また、危機に直面した時、日頃の訓練、イメージトレーニングが不足すると、危機を危機として認識できない結果、異常を正常の範囲内で捉えてしまう「正常性バイアス」が生じます。同時に正しい判断ができない状況下、周囲の人の動きを探りながら同じ行動をとることが安全と考える「多数派同調バイアス」の危険性も伝えられています。危機が迫っても周囲の人が安全と過信し対応しなければ、お互いが周りに同調し間違った行動をしてしまうことです。危険から直ちに逃避しなければならない状態でも、周りが逃避しなければ同調してその場にとどまり危険に直面してしまう事態になることです。これらを打破するには繰り返し情報を提供し意識の啓発に努めることでしょう。危機意識を高めることでしょう。
本冊子のⅠ章では災害時対応についてのアンケート結果がまとめられています。防災対策への取り組みの現状を再認識して下さい。

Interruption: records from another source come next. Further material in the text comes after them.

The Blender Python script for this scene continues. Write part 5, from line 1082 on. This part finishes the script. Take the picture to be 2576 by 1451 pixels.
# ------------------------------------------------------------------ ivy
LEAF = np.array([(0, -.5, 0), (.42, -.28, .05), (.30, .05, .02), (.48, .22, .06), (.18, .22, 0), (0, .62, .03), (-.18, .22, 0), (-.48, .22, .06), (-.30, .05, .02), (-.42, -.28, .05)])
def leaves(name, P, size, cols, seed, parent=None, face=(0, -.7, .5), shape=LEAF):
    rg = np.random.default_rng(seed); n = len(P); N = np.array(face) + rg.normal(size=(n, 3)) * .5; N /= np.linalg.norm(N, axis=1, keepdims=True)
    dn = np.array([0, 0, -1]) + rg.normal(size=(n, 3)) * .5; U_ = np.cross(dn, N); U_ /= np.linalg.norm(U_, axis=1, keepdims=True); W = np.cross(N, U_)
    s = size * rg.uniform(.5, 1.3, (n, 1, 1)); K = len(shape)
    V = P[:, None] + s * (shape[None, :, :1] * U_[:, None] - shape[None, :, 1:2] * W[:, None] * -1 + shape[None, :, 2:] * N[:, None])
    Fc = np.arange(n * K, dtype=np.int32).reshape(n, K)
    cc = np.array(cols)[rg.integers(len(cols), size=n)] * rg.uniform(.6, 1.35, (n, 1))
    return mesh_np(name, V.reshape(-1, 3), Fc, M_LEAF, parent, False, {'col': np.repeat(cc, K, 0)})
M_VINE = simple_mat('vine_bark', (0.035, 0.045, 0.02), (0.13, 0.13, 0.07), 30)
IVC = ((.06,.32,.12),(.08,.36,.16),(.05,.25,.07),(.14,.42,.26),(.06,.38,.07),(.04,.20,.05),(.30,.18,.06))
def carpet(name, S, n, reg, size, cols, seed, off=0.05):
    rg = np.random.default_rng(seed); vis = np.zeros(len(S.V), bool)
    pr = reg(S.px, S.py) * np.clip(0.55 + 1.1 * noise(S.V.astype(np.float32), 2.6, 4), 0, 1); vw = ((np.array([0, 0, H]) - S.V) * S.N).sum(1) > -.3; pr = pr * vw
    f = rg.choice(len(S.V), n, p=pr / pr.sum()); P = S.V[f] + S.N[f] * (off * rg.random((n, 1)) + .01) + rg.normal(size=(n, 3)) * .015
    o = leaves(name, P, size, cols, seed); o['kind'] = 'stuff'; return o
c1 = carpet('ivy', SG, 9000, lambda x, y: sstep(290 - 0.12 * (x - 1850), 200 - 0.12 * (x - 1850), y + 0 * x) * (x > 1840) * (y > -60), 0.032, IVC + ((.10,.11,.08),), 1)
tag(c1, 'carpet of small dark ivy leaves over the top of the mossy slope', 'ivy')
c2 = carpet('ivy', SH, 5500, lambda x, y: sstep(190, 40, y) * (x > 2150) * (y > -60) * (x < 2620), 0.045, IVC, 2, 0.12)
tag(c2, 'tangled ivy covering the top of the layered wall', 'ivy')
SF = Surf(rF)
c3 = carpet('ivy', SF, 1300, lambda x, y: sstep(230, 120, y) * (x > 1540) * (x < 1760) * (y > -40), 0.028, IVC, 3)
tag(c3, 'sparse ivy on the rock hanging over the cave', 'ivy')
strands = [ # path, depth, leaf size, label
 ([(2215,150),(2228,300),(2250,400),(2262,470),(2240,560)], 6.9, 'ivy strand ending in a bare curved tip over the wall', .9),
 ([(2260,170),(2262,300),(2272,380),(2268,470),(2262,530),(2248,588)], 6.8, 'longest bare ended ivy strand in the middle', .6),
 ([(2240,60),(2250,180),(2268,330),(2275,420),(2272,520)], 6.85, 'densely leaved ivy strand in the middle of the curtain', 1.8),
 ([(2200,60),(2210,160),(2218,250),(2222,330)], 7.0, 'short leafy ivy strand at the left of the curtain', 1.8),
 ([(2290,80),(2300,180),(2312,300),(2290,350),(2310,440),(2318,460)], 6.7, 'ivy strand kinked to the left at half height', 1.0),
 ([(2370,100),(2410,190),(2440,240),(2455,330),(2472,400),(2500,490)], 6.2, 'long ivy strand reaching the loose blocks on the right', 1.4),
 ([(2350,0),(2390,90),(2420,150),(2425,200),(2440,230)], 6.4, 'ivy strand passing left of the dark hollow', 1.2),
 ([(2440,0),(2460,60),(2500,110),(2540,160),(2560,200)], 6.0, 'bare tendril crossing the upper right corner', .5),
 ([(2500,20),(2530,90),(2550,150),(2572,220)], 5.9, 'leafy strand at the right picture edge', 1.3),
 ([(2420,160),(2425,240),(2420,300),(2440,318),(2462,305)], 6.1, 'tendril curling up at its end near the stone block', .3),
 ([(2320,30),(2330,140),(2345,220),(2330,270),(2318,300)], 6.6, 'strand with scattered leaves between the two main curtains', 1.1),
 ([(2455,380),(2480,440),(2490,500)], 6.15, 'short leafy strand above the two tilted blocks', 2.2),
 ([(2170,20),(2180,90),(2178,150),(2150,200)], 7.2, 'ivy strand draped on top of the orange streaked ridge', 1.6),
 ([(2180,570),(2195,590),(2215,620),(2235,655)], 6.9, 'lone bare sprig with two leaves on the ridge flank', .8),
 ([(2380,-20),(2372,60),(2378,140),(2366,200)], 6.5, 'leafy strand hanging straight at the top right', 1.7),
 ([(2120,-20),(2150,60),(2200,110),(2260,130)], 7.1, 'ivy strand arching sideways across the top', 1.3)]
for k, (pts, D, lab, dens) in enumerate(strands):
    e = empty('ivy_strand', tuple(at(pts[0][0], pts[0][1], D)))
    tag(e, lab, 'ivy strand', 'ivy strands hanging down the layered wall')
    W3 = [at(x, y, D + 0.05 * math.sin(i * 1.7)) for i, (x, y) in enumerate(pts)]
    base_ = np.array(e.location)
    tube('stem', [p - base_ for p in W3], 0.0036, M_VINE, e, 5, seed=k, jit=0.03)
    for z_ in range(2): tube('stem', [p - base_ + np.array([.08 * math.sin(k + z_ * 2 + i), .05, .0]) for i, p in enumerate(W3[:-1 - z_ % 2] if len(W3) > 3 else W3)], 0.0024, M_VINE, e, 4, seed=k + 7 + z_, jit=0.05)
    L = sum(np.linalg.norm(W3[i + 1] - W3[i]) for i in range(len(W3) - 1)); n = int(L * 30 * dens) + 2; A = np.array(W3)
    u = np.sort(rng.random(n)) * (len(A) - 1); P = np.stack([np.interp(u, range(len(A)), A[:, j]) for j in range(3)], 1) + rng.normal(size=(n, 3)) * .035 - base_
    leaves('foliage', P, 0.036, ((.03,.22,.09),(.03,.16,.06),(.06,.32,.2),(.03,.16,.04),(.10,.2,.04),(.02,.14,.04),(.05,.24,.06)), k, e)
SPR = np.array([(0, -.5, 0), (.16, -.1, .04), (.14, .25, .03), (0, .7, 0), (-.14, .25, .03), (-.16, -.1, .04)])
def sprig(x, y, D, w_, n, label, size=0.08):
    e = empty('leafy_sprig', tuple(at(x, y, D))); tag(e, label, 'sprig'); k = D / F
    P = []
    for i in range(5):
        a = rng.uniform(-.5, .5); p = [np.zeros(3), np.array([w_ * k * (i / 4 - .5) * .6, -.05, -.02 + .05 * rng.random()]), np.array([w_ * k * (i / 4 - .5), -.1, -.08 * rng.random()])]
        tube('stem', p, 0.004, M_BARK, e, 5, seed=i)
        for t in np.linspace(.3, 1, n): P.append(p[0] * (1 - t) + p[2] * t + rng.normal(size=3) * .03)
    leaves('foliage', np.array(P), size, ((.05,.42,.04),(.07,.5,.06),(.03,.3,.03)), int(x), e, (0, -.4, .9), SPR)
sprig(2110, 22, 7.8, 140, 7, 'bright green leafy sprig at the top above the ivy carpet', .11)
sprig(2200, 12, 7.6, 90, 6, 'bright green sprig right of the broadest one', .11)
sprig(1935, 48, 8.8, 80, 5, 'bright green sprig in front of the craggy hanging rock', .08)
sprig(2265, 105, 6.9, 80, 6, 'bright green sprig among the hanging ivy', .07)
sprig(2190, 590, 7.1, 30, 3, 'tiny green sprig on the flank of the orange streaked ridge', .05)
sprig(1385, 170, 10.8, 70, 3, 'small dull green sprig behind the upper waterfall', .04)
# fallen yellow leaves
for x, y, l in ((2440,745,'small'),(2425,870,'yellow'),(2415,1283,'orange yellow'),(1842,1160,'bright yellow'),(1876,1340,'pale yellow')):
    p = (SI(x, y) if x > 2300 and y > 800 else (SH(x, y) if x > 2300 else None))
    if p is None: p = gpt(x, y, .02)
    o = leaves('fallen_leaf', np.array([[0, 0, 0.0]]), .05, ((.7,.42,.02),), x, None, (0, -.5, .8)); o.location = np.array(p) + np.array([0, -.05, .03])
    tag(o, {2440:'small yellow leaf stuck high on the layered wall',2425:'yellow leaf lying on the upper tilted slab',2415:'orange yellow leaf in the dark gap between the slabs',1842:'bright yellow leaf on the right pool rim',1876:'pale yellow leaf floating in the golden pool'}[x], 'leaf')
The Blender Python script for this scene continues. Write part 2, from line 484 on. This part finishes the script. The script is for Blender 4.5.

Ⅱ章では災害時に避難所などで多く生じる深部静脈血栓症の解説が掲載されています。予防のための参考にしてください。Ⅲ章では防災時に役立つ情報がメモ書きされています。貴重な情報ですのでご活用ください。
「認知的不協和」「正常性バイアス」「多数派同調バイアス」が何たるかを知り、この罠に陥らないように十分気を付けていただきたいと思います。
「備えあれば憂いなし」です。本冊子が将来起こり得る災害被害を最小限にする一助になれば幸いです。